Alemanha, 31 de outubro de 1517 – Enquanto o monge da Ordem dos Agostinianos e doutor em teologia Martin Luther (1483 – 1546), há 500 anos, caminhava em direção à Igreja Castelo de Wittenberg levando consigo papeis contendo suas 95 teses contra desvios que enxergava na conduta do catolicismo de sua época, com base nas leituras que fizera da Bíblia, talvez não tivesse a exata dimensão donde isso terminaria.
Desejava fixar as teses na porta da igreja, o meio, à época, para debater pontos de vista teológicos. Só que já estávamos no período da prensa de tipos móveis de Gutenberg e, ao lerem as teses de Lutero (como é mais conhecido em nossa língua), tiveram a ideia de imprimi-las e divulgá-las. Era o início do que entraria para a história como a Reforma Protestante.
Antes de Lutero, um rico comerciante francês, Pedro Valdo (1140 – 1217), depois de ler o Novo Testamento, teve ideia semelhante, doando toda sua riqueza aos pobres e pregando o Evangelho, propondo um retorno às origens do cristianismo. Foi expulso da França em 1184, indo para a Itália, onde fez uma tradução da Bíblia para o franco-provençal.
Menos sorte tiveram o teólogo de Praga Jan Hus (1369 – 1415) e seu discípulo Jerônimo de Praga (1379 – 1416):: pelo mesmo motivo, pararam na fogueira. Hus elaborou 45 teses baseadas no pensamento do inglês John Wycliffe (1328 – 1384). Teve contato na universidade com a obra de Wycliffe, que contestava práticas a Igreja Católica (18 teses) e, inclusive, traduzira a Bíblia para o inglês. Uma grave afronta, tendo em vista que a Bíblia só podia ser lida pelos membros do clero, em latim, língua em que as missas eram celebradas. Todavia, nada lhe aconteceu: Wycliffe era bem relacionado em seu país, onde os nobres estavam descontentes e desconfiados com o fato da Igreja estar provisoriamente sediada na França, em plena Guerra dos 100 Anos. Mas em 1428, anos depois da execução de Hus, noutra conjuntura política, seus ossos foram desenterrados e cremados.
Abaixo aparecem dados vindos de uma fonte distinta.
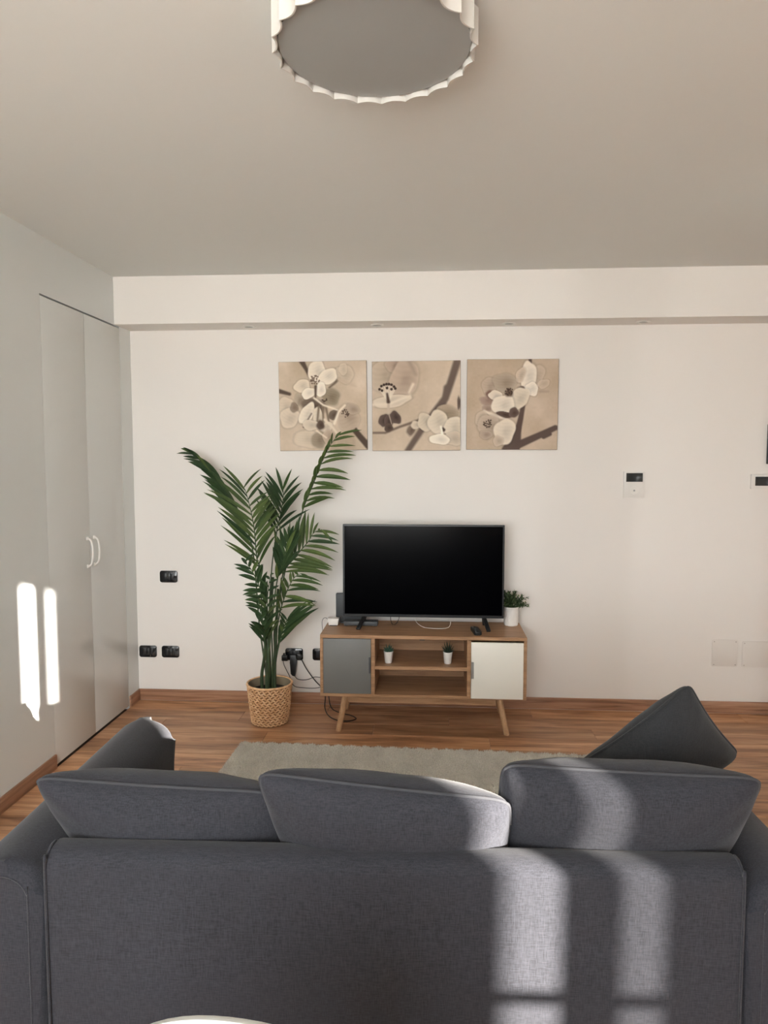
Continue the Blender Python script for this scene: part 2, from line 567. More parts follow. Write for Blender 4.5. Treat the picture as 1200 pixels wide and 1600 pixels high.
# ------------------------------------------------------------------ ceiling lamp
lamp = thing('ceiling_lamp', 'round white ceiling lamp with a scalloped rim and grey diffuser', 'ceiling lamp', (-0.145, 1.829, ZC))
NS, RC, STEP = 23, 0.2555, 8
def rim_r(k, j):
    # arcs between outward cusps, bowed towards the centre
    t = (j / STEP) * 2 - 1
    return RC - 0.0135 * (1 - t * t)
loop = []
for k in range(NS):
    for j in range(STEP):
        a = 2 * math.pi * (k + j / STEP) / NS + R(-90 + 7.8)
        loop.append((math.cos(a), math.sin(a), rim_r(k, j)))
bm = bmesh.new()
zt, zb_, th = -0.012, -0.100, 0.004
rings = []
for rr, z in ((0, zt), (0, zb_), (-th, zb_), (-th, zt)):
    rings.append([bm.verts.new((c * (r + rr), s * (r + rr), z)) for c, s, r in loop])
n = len(loop)
for i in range(4):
    a, b = rings[i], rings[(i + 1) % 4]
    for k in range(n):
        bm.faces.new((a[k], a[(k + 1) % n], b[(k + 1) % n], b[k]))
bm_obj('scalloped_rim', bm, M['white_lamp'], lamp, smooth=35)
lathe('diffuser', [(0.002, -0.089), (0.225, -0.089), (0.238, -0.087), (0.238, -0.050), (0.002, -0.050)], M['diffuser'], lamp, 64)
lathe('base_plate', [(0.002, -0.0005), (0.225, -0.0005), (0.225, -0.052), (0.002, -0.052)], M['white_lamp'], lamp, 48)

# ------------------------------------------------------------------ prints on canvas
def sm(a, b, x):
    t = np.clip((x - a) / (b - a), 0, 1)
    return t * t * (3 - 2 * t)

class Paint:
    """Paints a print as colours on a fine grid; coordinates are 0..1, u to the side, v downwards."""
    def __init__(self, n, seed):
        self.n = n
        g = (np.arange(n) + 0.5) / n
        self.u, self.v = np.meshgrid(g, g)
        self.c = np.zeros((n, n, 3))
        rng = np.random.default_rng(seed)
        self.rng = rng
        def field(k):
            m = rng.normal(size=(k, k))
            xi = np.linspace(0, k - 1.001, n)
            i = xi.astype(int); f = xi - i; f = f * f * (3 - 2 * f)
            m = m[i] * (1 - f)[:, None] + m[i + 1] * f[:, None]
            return m[:, i] * (1 - f) + m[:, i + 1] * f
        self.field = field
        mott = 0.55 * field(5) + 0.3 * field(11) + 0.15 * field(40)
        self.c[:] = np.array([195, 178, 158])[None, None, :] + mott[..., None] * np.array([9, 9, 10])
    def put(self, mask, rgb):
        self.c = self.c * (1 - mask[..., None]) + np.asarray(rgb, float) * mask[..., None]
    def line(self, pts, w0, w1, rgb, soft=0.012, op=1.0):
        best = np.full_like(self.u, 9.0)
        P = np.array(pts, float)
        L = np.concatenate([[0], np.cumsum(np.hypot(*np.diff(P, axis=0).T))])
        for i in range(len(P) - 1):
            a, b = P[i], P[i + 1]
            d = b - a
            t = np.clip(((self.u - a[0]) * d[0] + (self.v - a[1]) * d[1]) / (d @ d), 0, 1)
            dist = np.hypot(self.u - a[0] - t * d[0], self.v - a[1] - t * d[1])
            s = (L[i] + t * (L[i + 1] - L[i])) / L[-1]
            best = np.minimum(best, dist - 0.5 * (w0 + (w1 - w0) * s))
        self.put((1 - sm(-soft, soft, best)) * op, rgb)
    def petal(self, cu, cv, ru, rv, ang, rgb, edge=4, soft=0.10, veins=True, dark=42, op=1.0):
        a = R(ang)
        x = ((self.u - cu) * math.cos(a) + (self.v - cv) * math.sin(a)) / ru
        y = (-(self.u - cu) * math.sin(a) + (self.v - cv) * math.cos(a)) / rv
        th = np.arctan2(y, x)
        wob = 1 + 0.06 * np.sin(3 * th + cu * 40) + 0.04 * np.sin(5 * th + cv * 60)
        r = np.hypot(x, y) / wob
        m = (1 - sm(1 - soft, 1 + soft * 0.4, r)) * op
        shade = edge * sm(0.55, 1.0, r) - dark * sm(0.0, 1.0, (x * 0.5 + 0.5) * (1 - r))
        if veins:
            shade = shade + 2.5 * np.sin(y * 22 + 2 * np.sin(x * 3)) * (1 - r * 0.5)
        base = np.array(rgb, float)[None, None, :] + shade[..., None] * np.array([1, 0.98, 0.94])
        # thin shadow round the petal sets it off from what lies under it
        ring = sm(0.92, 1.02, r) * (1 - sm(1.02, 1.22, r)) * 0.18 * op
        self.c = self.c * (1 - ring[..., None] * 0.45)
        self.c = self.c * (1 - m[..., None]) + base * m[..., None]
    def dots(self, cu, cv, sp, n, r, rgb, stalk=None):
        for _ in range(n):
            a = self.rng.uniform(0, 2 * math.pi); d = sp * math.sqrt(self.rng.uniform())
            x, y_ = cu + d * math.cos(a), cv + d * math.sin(a)
            if stalk:
                self.line([stalk, (x, y_)], 0.008, 0.006, (222, 212, 196), 0.005)
            self.put(1 - sm(r * 0.6, r * 1.3, np.hypot(self.u - x, self.v - y_)), rgb)

def print_one():
    p = Paint(170, 3)
    k = lambda x, y_: ((x - 80) / 690, (y_ - 125) / 690)          # measured on the print
    L, D = (222, 211, 194), (86, 73, 64)
    p.line([k(265, 120), k(300, 185), k(325, 245)], 0.062, 0.02, D)
    p.line([k(80, 350), k(165, 375)], 0.05, 0.035, D)
    p.line([k(655, 640), k(720, 720), k(780, 790)], 0.06, 0.07, D)
    p.line([k(480, 330), k(520, 300), k(560, 260)], 0.018, 0.03, (110, 95, 82))
    p.petal(*k(600, 230), 0.11, 0.10, 20, (196, 181, 162), op=0.8)
    p.petal(*k(590, 190), 0.05, 0.07, 0, (205, 191, 172), op=0.6)
    p.line([k(560, 270), k(690, 325)], 0.05, 0.01, (188, 170, 150), 0.02, 0.8)
    p.petal(*k(130, 470), 0.09, 0.11, 10, (207, 193, 174), op=0.8)
    p.petal(*k(160, 560), 0.11, 0.12, 40, (208, 194, 176), op=0.9)
    p.petal(*k(200, 480), 0.05, 0.06, 0, (128, 112, 98), op=0.8)
    p.petal(*k(240, 415), 0.055, 0.065, 10, (168, 154, 136))
    p.petal(*k(350, 470), 0.16, 0.10, 10, (112, 98, 86), soft=0.3)
    p.petal(*k(300, 730), 0.16, 0.10, 10, (204, 190, 171), soft=0.3, op=0.8)
    p.petal(*k(300, 530), 0.075, 0.14, 30, L)
    p.petal(*k(390, 560), 0.06, 0.12, -10, (210, 198, 180))
    p.line([k(270, 635), k(335, 530)], 0.014, 0.010, (92, 78, 68))
    for x0, x1 in ((395, 380), (425, 428), (450, 470)):
        p.line([k(x0, 475), k(x1, 590)], 0.024, 0.02, (120, 106, 90))
    p.petal(*k(510, 540), 0.05, 0.07, 40, (110, 96, 84))
    p.petal(*k(450, 640), 0.08, 0.06, -30, (205, 192, 174))
    p.petal(*k(330, 620), 0.10, 0.06, 5, (205, 192, 174))
    p.petal(*k(405, 620), 0.05, 0.06, 0, (96, 82, 72), soft=0.3)
    p.petal(*k(390, 735), 0.085, 0.10, 10, (152, 138, 120))
    p.petal(*k(470, 720), 0.07, 0.09, -20, (178, 160, 142))
    p.line([k(375, 665), k(450, 720)], 0.018, 0.014, (222, 210, 192))
    p.petal(*k(490, 400), 0.11, 0.095, 25, (146, 133, 114))
    p.dots(*k(440, 430), 0.03, 10, 0.008, (70, 58, 50))
    p.line([k(360, 410), k(430, 465), k(540, 505)], 0.022, 0.018, (226, 215, 198))
    p.line([k(440, 580), k(500, 640), k(530, 680)], 0.03, 0.022, (214, 202, 184))
    p.petal(*k(625, 570), 0.12, 0.15, -15, (178, 161, 143))
    p.petal(*k(660, 500), 0.08, 0.06, 20, (170, 153, 136))
    p.dots(*k(600, 530), 0.045, 22, 0.008, (84, 70, 60))
    p.line([k(515, 610), k(550, 520), k(600, 470)], 0.03, 0.02, (224, 213, 196))
    p.petal(*k(385, 205), 0.105, 0.13, -5, L)
    p.petal(*k(265, 315), 0.095, 0.075, -15, (214, 201, 182))
    p.petal(*k(470, 245), 0.115, 0.085, -25, (224, 213, 196))
    p.petal(*k(315, 372), 0.085, 0.06, -25, (226, 216, 200))
    p.petal(*k(412, 345), 0.06, 0.085, 10, (230, 220, 205))
    p.line([k(370, 400), k(372, 320)], 0.02, 0.03, (88, 74, 64))
    p.dots(*k(365, 270), 0.055, 34, 0.0085, (110, 92, 78))
    return p

def print_two():
    p = Paint(170, 5)
    k = lambda x, y_: ((x - 581) / 139, (y_ - 563) / 141)
    D = (104, 90, 82)
    p.petal(*k(600, 585), 0.15, 0.20, 10, (188, 172, 153))
    p.petal(*k(616, 570), 0.10, 0.08, 0, (176, 157, 141), soft=0.3)
    p.petal(*k(631, 592), 0.16, 0.24, 20, (182, 164, 147))
    p.petal(*k(612, 626), 0.22, 0.07, -8, (206, 193, 175))
    p.line([k(582, 631), k(606, 631), k(624, 624), k(641, 618)], 0.03, 0.03, (218, 206, 188), 0.02)
    p.line([k(646, 600), k(640, 612)], 0.03, 0.02, (222, 211, 194), 0.02)
    p.line([k(640, 563), k(650, 584)], 0.05, 0.03, (160, 144, 128), 0.03)
    for q in ((596, 602), (600, 600), (604, 599), (608, 599), (612, 600), (616, 603), (593, 607), (618, 606), (597, 609), (612, 607), (605, 605)):
        p.line([k(607, 627), k(*q)], 0.014, 0.010, (216, 205, 188), 0.006)
        p.put(1 - sm(0.010, 0.020, np.hypot(p.u - k(*q)[0], p.v - k(*q)[1])), (62, 50, 44))
    p.line([k(607, 627), k(605, 614)], 0.04, 0.02, (80, 66, 58), 0.012)
    p.line([k(607, 632), k(607, 655)], 0.03, 0.02, (190, 174, 156), 0.01)
    p.line([k(583, 676), k(602, 676), k(624, 667), k(645, 660), k(664, 653)], 0.022, 0.03, (112, 96, 86))
    for q, rr, an in (((599, 656), 0.055, 20), ((607, 658), 0.055, 0), ((618, 652), 0.06, -35)):
        p.petal(*k(*q), rr, rr * 1.35, an, (92, 78, 72), veins=False)
    p.petal(*k(607, 668), 0.05, 0.05, 0, (90, 76, 68), veins=False)
    p.line([k(608, 648), k(612, 662)], 0.012, 0.01, (168, 152, 138), 0.006)
    p.line([k(717, 560), k(706, 595), k(697, 622), k(679, 645), k(662, 668), k(636, 707)], 0.085, 0.065, D, 0.018)
    p.line([k(699, 606), k(695, 632)], 0.07, 0.04, D, 0.02)
    p.petal(*k(643, 672), 0.05, 0.07, 30, (122, 106, 94), soft=0.3)
    p.petal(*k(650, 664), 0.06, 0.05, 0, (204, 190, 172), soft=0.3)
    p.petal(*k(718, 630), 0.02, 0.08, 0, (110, 95, 86), soft=0.3)
    p.petal(*k(666, 660), 0.09, 0.11, -30, (200, 187, 168))
    p.petal(*k(700, 646), 0.13, 0.10, 15, (164, 148, 128))
    p.petal(*k(686, 660), 0.12, 0.14, -15, (208, 196, 178))
    p.petal(*k(710, 668), 0.11, 0.12, 10, (210, 198, 180))
    p.petal(*k(710, 686), 0.11, 0.08, 5, (196, 182, 164))
    p.petal(*k(688, 687), 0.12, 0.06, 5, (226, 217, 202))
    p.petal(*k(693, 672), 0.03, 0.03, 0, (84, 70, 60), veins=False, soft=0.4)
    p.line([k(690, 667), k(692, 678)], 0.022, 0.03, (236, 228, 214), 0.01)
    return p

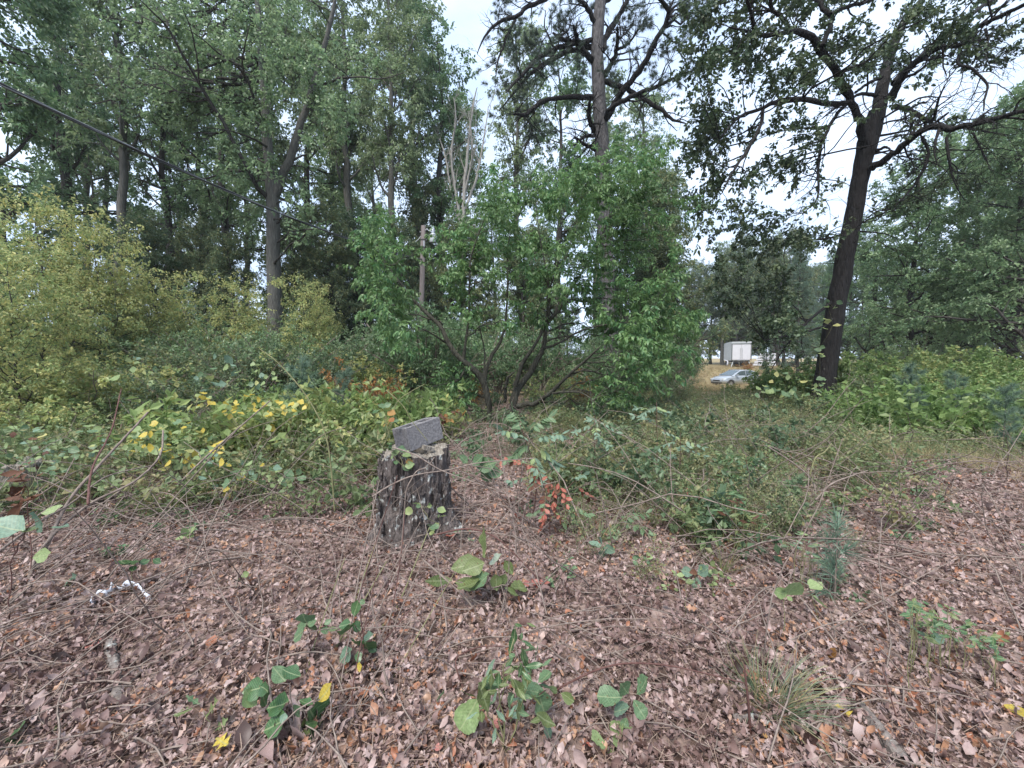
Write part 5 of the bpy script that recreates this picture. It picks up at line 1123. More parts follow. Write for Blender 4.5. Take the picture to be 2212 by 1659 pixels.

Isso mesmo, naquele tempo, até os mortos iam pra fogueira!
Informa a História que Hus encarou com bravura sua execução, afirmando que queimavam um ganso (significado de seu sobrenome), mas que dali 100 anos viria um cisne que eles não conseguiriam queimar. Dizem que era a Lutero que ele, profeticamente, referia-se. Se o foi, errou por apenas dois anos. O fato é que tanto valdenses quanto morávios (nome posteriormente dado aos seguidores de Wycliffe – Hus) foram os primeiros protestantes. Inclusive, ainda existiam, em pequena quantidade, em 1517.
O papa Leão X (1475 – 1521) desejava fazer vigorosas construções no Vaticano e, para isso, vendia indulgências, papeis por ele assinados que as pessoas compravam e, assim, pagavam para elas e seus parentes mortos irem para o paraíso. A indulgência era o ponto central da crítica de Lutero. Era algo tipo dEU$ e jE$U$ contra Deus e Jesus, tendo a leitura e interpretação das Sagradas Escrituras como espaço de legitimação e disputa.
Lutero foi protegido pelo príncipe de sua a região, eis que a disputa também envolvia uma questão de poder, já que a Igreja, através do “monopólio da Palavra”, possuía influência política transnacional sobre a nobreza europeia, o que, claro, contrariava intere$$e$ político$ e econômico$. Fugindo da perseguição de Roma e escondido no Castelo de Wartburg, traduziu a Bíblia para o alemão, tradução essa impressa¹ e distribuída por toda a Alemanha em setembro de 1522, para que as pessoas comuns pudessem ler. Acabavam, assim, o “monopólio da Palavra” e os “intermediários de Deus”.
A Reforma mudou a face do Ocidente não apenas no sentido religioso, mas também reforçou a possibilidade de uma pluralidade de pensamento, ao descentralizar o poder político-ideológico teocrático. Assim, não apenas todo o tronco que se originou da Reforma, dos protestantes da época [Calvino (1509-1664), Zwinglio (1483-1531)] aos atuais pentecostais, deve a Lutero.
1 – Somente o Novo Testamento, baseado na edição crítica de 1516 de Erasmo de Rotedã. Uma tradução completa da Bíblia, feita por Lutero, seria impressa e publicada em 1534.